Secrecy in wartime was one thing, but should it persist in peacetime? Almost at once, the Truman administration decided that it should, and a mania for classification set in. As the Cold War began, Truman and his successors created new secret organizations to advise them and to gather information covertly. They worked out ways to bypass congressional oversight. The National Security Council, the CIA, the expanded nuclear-weapons program—all were shrouded in secrecy. Political status accrued to anyone with authority to read classified documents. Those denied clearance became outsiders and lost credibility.

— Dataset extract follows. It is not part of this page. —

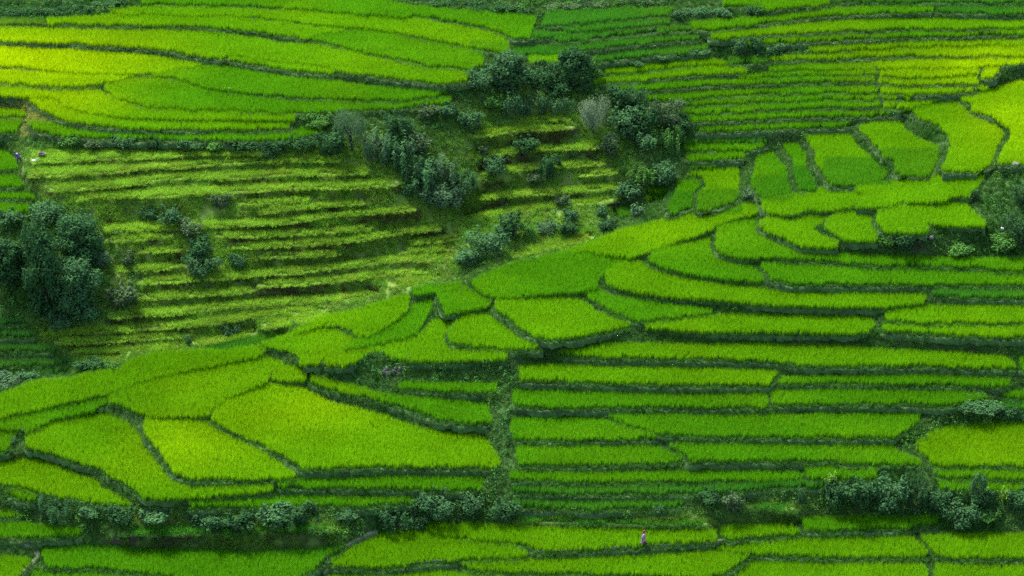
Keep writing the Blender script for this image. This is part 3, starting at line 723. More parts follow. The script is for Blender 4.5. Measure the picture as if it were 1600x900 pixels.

Garry Wills has opposed concentrated executive power and secrecy ever since the late 1960s, when he witnessed their abuse by Presidents Johnson and Nixon. In Bomb Power,
he describes the rise of executive secrecy over the last 70 years, tracing its origins back to the Manhattan Project. He shows how the constant assertion of threats to national security has distorted the balance of powers specified in the Constitution.

To read Bomb Power is to feel a rising sense of indignation. Wills, a skilful rhetorician, knows how to guide the reader’s emotions toward his conclusion: the United States has been turned into what the Founding Fathers would have called a tyranny. Concentrated arbitrary power wielded from an all-powerful center and undermining citizens’ rights, often in secret, beyond accountability, makes nonsense of the idea of government by the people, for the people. What makes the indictment particularly effective is Wills’s evenhandedness. He’s not condemning Republican presidents and letting Democrats off the hook; neither is he condemning the Democrats and offering us the GOP as a consoling alternative. He calls down a plague on both houses and scolds a wide array of intellectual and political apologists for the accumulation of secret executive power.